From the large percentage of participation, it’s fairly obvious that there is a section of the population that takes its democratic right to vote very seriously.

They truly believe they are making a difference to this world with their poll proficiency.

After all, that’s how the world was once upon a time …

By that I mean a time in 240 BC when ancient Rome introduced the world to gladiatorial games.

Those days, when a gladiator lost a fight in the arena, it was upto the audience to decide whether he should live or die – by simply pointing their thumb up or down.

Decades later the thumb was replaced by the middle finger.
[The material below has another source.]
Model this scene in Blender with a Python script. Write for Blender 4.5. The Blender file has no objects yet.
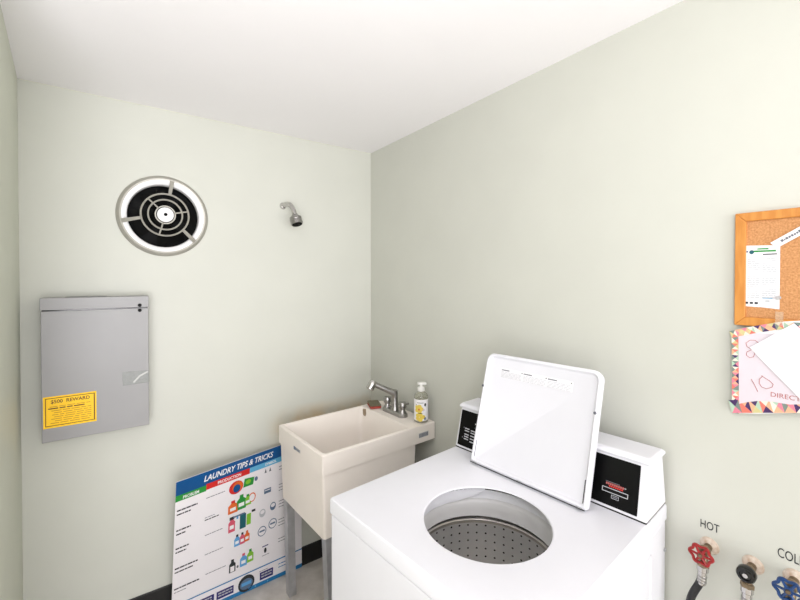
import bpy, math, random
from mathutils import Vector, Matrix
random.seed(7)
S = bpy.context.scene
COL = S.collection
R = math.radians

# ------------------------------------------------------------------ camera
cd = bpy.data.cameras.new('camera'); cam = bpy.data.objects.new('camera', cd); COL.objects.link(cam)
cam.location = (0, 0, 1.55)
cam.rotation_euler = (R(90 - .7), 0, R(-35.54))
cd.sensor_width = 36; cd.lens = 18; cd.shift_y = -16.1 / 800
cd.clip_start = .02
S.camera = cam
# ------------------------------------------------------------------ world, lights, exposure
w = bpy.data.worlds.new('world'); S.world = w; w.use_nodes = True
w.node_tree.nodes['Background'].inputs[0].default_value = (1, .98, .95, 1)
w.node_tree.nodes['Background'].inputs[1].default_value = .4

def area(name, loc, target, sx, sy, power, col):
    l = bpy.data.lights.new(name, 'AREA'); l.shape = 'RECTANGLE'; l.size = sx; l.size_y = sy
    l.energy = power; l.color = col
    o = bpy.data.objects.new(name, l); COL.objects.link(o); o.location = loc
    o.rotation_euler = (Vector(target) - Vector(loc)).to_track_quat('-Z', 'Y').to_euler()
    return o
def bulb(name, loc, r_, power, col):
    l = bpy.data.lights.new(name, 'POINT'); l.shadow_soft_size = r_; l.energy = power; l.color = col
    o = bpy.data.objects.new(name, l); COL.objects.link(o); o.location = loc; return o
area('front_fill_light', (-.1, -3.05, 1.12), (-.0, 2, 1.1), 2.4, 2.1, 76, (.955, .95, 1))  # unseen fill panel added behind the camera for soft frontal light
bl = area('bounce_fill_light', (-.42, -.50, 1.22), (-.34, .62, 2.3), .9, .9, 15.5, (.96, .95, 1)); bl.data.spread = R(140)  # upward fill added out of view to brighten the ceiling
bulb('camera_flash_light', (.0, -.26, 1.84), .14, 13, (.96, .95, 1))
S.view_settings.view_transform = 'Standard'
S.view_settings.look = 'None'
S.view_settings.gamma = 1
S.view_settings.use_curve_mapping = False
S.view_settings.exposure = 0.19

# ------------------------------------------------------------------ materials
def s2l(c):
    return tuple(((x / 255 / 12.92) if x <= 10 else ((x / 255 + .055) / 1.055) ** 2.4) for x in c)

def mat(name, rgb, rough=.5, metal=0., noise=0., scale=20., bump=0., bscale=60., coat=0., rgb2=None, **kw):
    m = bpy.data.materials.new(name); m.use_nodes = True
    nt = m.node_tree; b = nt.nodes['Principled BSDF']; L = nt.links
    c = s2l(rgb)
    b.inputs['Base Color'].default_value = (*c, 1)
    b.inputs['Roughness'].default_value = rough
    b.inputs['Metallic'].default_value = metal
    b.inputs['Coat Weight'].default_value = coat
    for k, v in kw.items(): b.inputs[k.replace('_', ' ')].default_value = v
    tc = nt.nodes.new('ShaderNodeTexCoord')
    n = nt.nodes.new('ShaderNodeTexNoise'); n.inputs['Scale'].default_value = scale; n.inputs['Detail'].default_value = 6
    L.new(tc.outputs['Object'], n.inputs['Vector'])
    rp = nt.nodes.new('ShaderNodeValToRGB')
    lo = s2l(rgb2) if rgb2 else tuple(x * (1 - noise) for x in c)
    rp.color_ramp.elements[0].position = .3; rp.color_ramp.elements[1].position = .7
    rp.color_ramp.elements[0].color = (*lo, 1); rp.color_ramp.elements[1].color = (*c, 1)
    L.new(n.outputs['Fac'], rp.inputs['Fac']); L.new(rp.outputs['Color'], b.inputs['Base Color'])
    if bump:
        n2 = nt.nodes.new('ShaderNodeTexNoise'); n2.inputs['Scale'].default_value = bscale; n2.inputs['Detail'].default_value = 5
        L.new(tc.outputs['Object'], n2.inputs['Vector'])
        bp = nt.nodes.new('ShaderNodeBump'); bp.inputs['Strength'].default_value = bump; bp.inputs['Distance'].default_value = .004
        L.new(n2.outputs['Fac'], bp.inputs['Height']); L.new(bp.outputs['Normal'], b.inputs['Normal'])
    return m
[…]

Jokes apart, while the coliseums have been replaced by shopping malls and gladiators replaced by singers, dancers, unemployed actors and Page 3 celebrities, the audience pretty much gets to use their thumb even in the 21st century!

But going back to ancient Rome, it’s a little disconcerting to recall that an Asian monk brought about a ban on gladiatorial games in 404 AD when he rushed into an arena to separate two gladiators and was stoned to death by the spectators!

A scary thought when you believe history will repeat itself if this polling population keeps growing and those who raise their voice against this habit of inconsequential SMS and dotcom polling might get voted out of this world!

The buzz is that the husband of astronaut Sunita Willliams is already a worried man.

Because, when his wife comes back to Earth from the International Space Station, there might be frantic SMS polling across the world over whether Sunita, who hasn’t aged a day since she left Earth, should divorce her aged husband and find herself a younger guy!